We need to go beyond these individual solutions to restoring respect for evidence-based approaches to solving our problems. Hewlett Foundation President Larry Kramer put it well recentlywhen he said that we “have a serious problem when facts don’t matter because every idea or position is judged not by the evidence for or against it but by how it lines up with ideological pre-commitments. It’s no longer enough merely to generate good solutions to problems…in the long run we need to rebuild a world in which rational, evidence-based policymaking is possible.”
Of course, on all of these issues, we also need to think beyond Washington, and work to promote action by state and local government, corporations, non-profit agencies and individuals. To take just one example of many, the renewable electricity standards that 29 states and the District of Columbia have adopted have been the single biggest factor in the ramped-up deployment of wind, solar, and other clean electricity technologies in recent years. But the same forces that helped block national action on climate change are turning their efforts to rolling back these standards and other successful state clean energy initiatives; they can’t be allowed to succeed.
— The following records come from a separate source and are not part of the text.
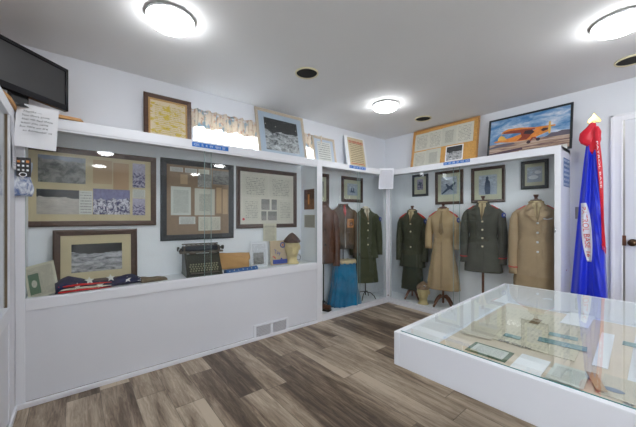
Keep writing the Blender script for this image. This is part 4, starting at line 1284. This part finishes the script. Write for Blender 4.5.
# --- right case
GX = XF + .205
f = FL
L1 = (GX, 2.365, f); L2 = (GX, 1.915, f); L3 = (GX - .005, 1.435, f); L4 = (GX - .01, .925, f)
a1, a2, a3, a4 = R(-72), R(-76), R(-74), R(-72)
# 1 olive service uniform with skirt
g, B = jacket('uniform_jacket', 'olive green wool uniform jacket with red shoulder straps, nearest the corner post', 'uniform jacket', L1, a1, 1.295 - f, .52 - f, M['olive'], sh=.165, chest=.145, waist=.118, hem=.172, dep=.10, epau='red', patchm='blueink', belt=True, zv=1.13 - f, wrist=.60 - f, folds=(9, .02, .75))
shirt('khaki shirt and tie in the neck of the olive jacket with red straps', g, B, 1.295 - f, 1.13 - f, M['khaki'], M['tandk'])
skirt('olive green wool skirt below the jacket with red shoulder straps', L1, a1, .21 - f, .62 - f, .150, .125, .095, .080, M['olive'], (7, .05, .6))
stand('wooden dress form stand under the olive jacket and skirt in the right cabinet', L1, a1, 1.285 - f, 1.365 - f, leg=.13)
# 2 tan dress
g, B = jacket('dress', 'long tan belted uniform dress with tie and red shoulder straps', 'dress', L2, a2, 1.315 - f, .29 - f, M['tan'], sh=.165, chest=.142, waist=.108, hem=.195, dep=.105, lapel=False, buttons=0, pockets=False, epau='red', patchm='blueink', belt=False, zv=1.05 - f, wrist=.80 - f, folds=(9, .035, .85))
B.mesh(.004, .935 - f - .018, .935 - f + .018, step=.012).build('belt', M['tan'], g)
mb = MB(); B.patch(mb, [(-.010, 1.255 - f), (.010, 1.255 - f), (.015, 1.29 - f), (-.015, 1.29 - f)], .016, .008, 2, 2); B.patch(mb, [(-.030, 1.02 - f), (.030, 1.02 - f), (.009, 1.255 - f), (-.009, 1.255 - f)], .008, .005, 4, 6); B.patch(mb, [(-.004, .985 - f), (.004, .985 - f), (.030, 1.02 - f), (-.030, 1.02 - f)], .008, .005, 4, 3)
mb.build('necktie', M['tandk'], g)
for sx in (-1, 1):
    mb = MB(); B.patch(mb, [(sx * .050, 1.04 - f), (sx * .105, 1.04 - f), (sx * .105, 1.12 - f), (sx * .050, 1.12 - f)], .001, .004); mb.build('chest_pocket', M['tan'], g)
mb = MB(); B.patch(mb, [(-.004, .31 - f), (.006, .31 - f), (.006, .90 - f), (-.004, .90 - f)], .001, .004, 2, 16); mb.build('front_seam', M['tandk'], g)
stand('wooden dress form stand with curved legs under the tan dress', L2, a2, 1.305 - f, 1.385 - f, leg=.155)
# 3 dark jacket
g, B = jacket('uniform_jacket', 'dark olive drab uniform jacket with red cuff braid, in the middle of the right cabinet', 'uniform jacket', L3, a3, 1.375 - f, .585 - f, M['dkgrey'], sh=.185, chest=.158, waist=.138, hem=.195, dep=.112, cuff='red', epau=None, patchm='blueink', zv=1.175 - f, wrist=.68 - f, buttons=4, belt=False, folds=(7, .02, .75))
for sx in (-1, 1):
    mb = MB(); mb.tube([(sx * .085, -.012, 1.375 - f - .034), (sx * .155, -.012, 1.375 - f - .080)], .009, 8); mb.build('shoulder_piping', M['red'], g)
shirt('khaki shirt and tie in the neck of the dark jacket', g, B, 1.375 - f, 1.175 - f, M['khaki'], M['tandk'])
stand('wooden dress form stand with bare pole under the dark jacket', L3, a3, 1.365 - f, 1.452 - f, leg=.14)
# 4 khaki jacket
g, B = jacket('uniform_jacket', 'khaki uniform jacket with four silver buttons at the right end of the cabinet', 'uniform jacket', L4, a4, 1.360 - f, .50 - f, M['tan2'], sh=.185, chest=.160, waist=.150, hem=.195, dep=.112, cuff='red', bmat='silver', zv=1.165 - f, wrist=.62 - f, buttons=4, wing=True, folds=(7, .012, .75))
for sx in (-1, 1):
    mb = MB(); mb.tube([(sx * .085, -.012, 1.36 - f - .034), (sx * .155, -.012, 1.36 - f - .080)], .009, 8); mb.build('shoulder_piping', M['redink'], g)
shirt('tan shirt with open collar in the neck of the khaki jacket', g, B, 1.360 - f, 1.165 - f, M['khaki'], M['tandk'])
stand('wooden dress form stand under the khaki jacket', L4, a4, 1.352 - f, 1.438 - f, leg=.14)

# --- corner case
K1 = (3.165, 2.805, f); K2 = (2.735, 2.812, f); K3 = (2.40, 2.82, f)
b1_, b2_, b3_ = R(-32), R(-30), R(-30)
g, B = jacket('uniform_jacket', 'green olive uniform jacket over a skirt in the corner cabinet', 'uniform jacket', K1, b1_, 1.325 - f, .64 - f, M['olive2'], sh=.185, chest=.155, waist=.135, hem=.180, dep=.105, belt=True, zv=1.14 - f, wrist=.68 - f, folds=(7, .02, .8), patchm='blueink')
shirt('cream shirt in the neck of the green olive corner jacket', g, B, 1.325 - f, 1.14 - f, M['flagwhite'], M['tandk'])
skirt('green olive skirt below the corner cabinet jacket', K1, b1_, .30 - f, .70 - f, .185, .145, .105, .085, M['olive2'], (6, .04, .7))
stand('dress form with white neck and thin black metal stand in the corner cabinet', K1, b1_, 1.32 - f, 1.365 - f, metal=True, leg=.15)
# bomber
g, B = jacket('leather_jacket', 'brown leather flight jacket with an orange chest patch and red lining', 'leather jacket', K2, b2_, 1.375 - f, .80 - f, M['bomber'], sh=.170, chest=.148, waist=.145, hem=.140, dep=.105, lapel=False, buttons=0, pockets=False, zv=1.18 - f, wrist=.70 - f, band='knit')
mb = MB(); B.patch(mb, [(-.003, 1.225 - f), (.003, 1.225 - f), (.030, 1.365 - f), (-.030, 1.365 - f)], .010, .003); mb.build('lining', M['red'], g, label='red lining at the neck')
B.mesh(.003, .80 - f, .85 - f, step=.012).build('knit_waistband', M['knit'], g)
mb = MB(); B.patch(mb, [(.028, 1.075 - f), (.118, 1.075 - f), (.118, 1.185 - f), (.028, 1.185 - f)], .003, .004); pt = mb.build('squadron_patch', M['orange'], g, label='orange square patch with a dark round figure')
mb = MB()
mb.tube([(.073 + .030 * math.cos(a * PI / 10), B.fy(.073 + .030 * math.cos(a * PI / 10), 1.13 - f, .009), 1.13 - f + .036 * math.sin(a * PI / 10)) for a in range(21)], .0055, 8); mb.build('patch_ring', M['matte'], pt)
mb = MB(); mb.ball((.073, B.fy(.073, 1.13 - f, .009), 1.13 - f), (.015, .004, .02), 10); mb.build('patch_figure', M['matte'], pt)
for sx in (-1, 1):
    mb = MB(); B.patch(mb, [(sx * .04, .90 - f), (sx * .115, .90 - f), (sx * .115, .99 - f), (sx * .04, .99 - f)], .002, .006); mb.build('pocket', M['bomber'], g)
mb = MB(); B.patch(mb, [(-.003, .81 - f), (.003, .81 - f), (.003, 1.20 - f), (-.003, 1.20 - f)], .002, .004, 2, 10); mb.build('zip', M['steel'], g)
stand('dress form stand under the brown leather flight jacket', K2, b2_, 1.33 - f, 1.34 - f, metal=True, leg=.12)
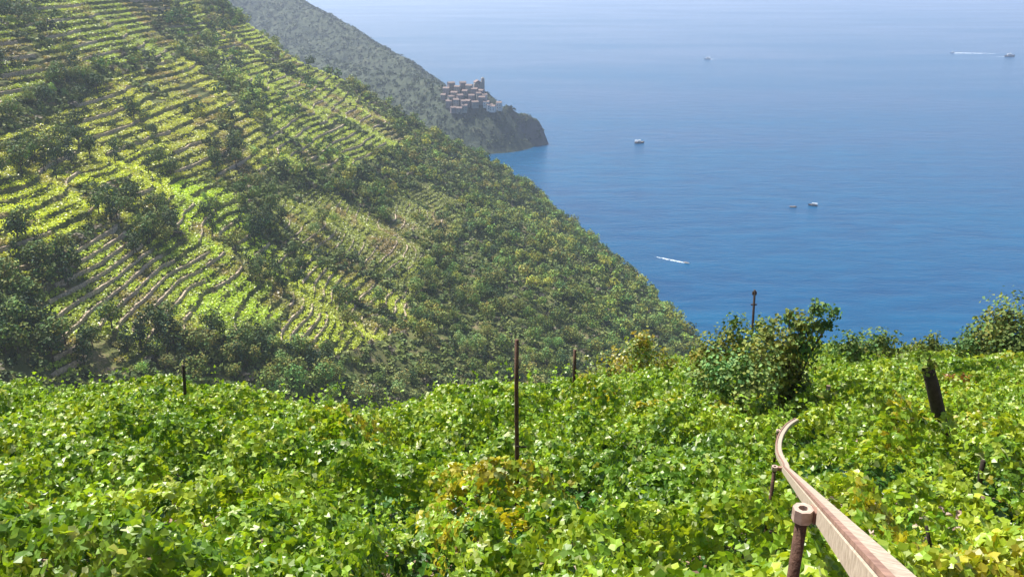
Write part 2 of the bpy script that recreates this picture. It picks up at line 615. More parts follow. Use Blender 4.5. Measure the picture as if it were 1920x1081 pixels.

Finally, we need to do all we can to restore civility, rational argument, and respect for each other as human beings to our national discourse. Danielle Brian of the Project on Government Oversight wrote an excellent post last week on “5 Steps to Curing Election Dysfunction.” (My personal favorite is step four — “stop calling each other jerks.”) This is something we can all do in our own advocacy on issues important to us, and should demand from our elected leaders, from President Obama on down.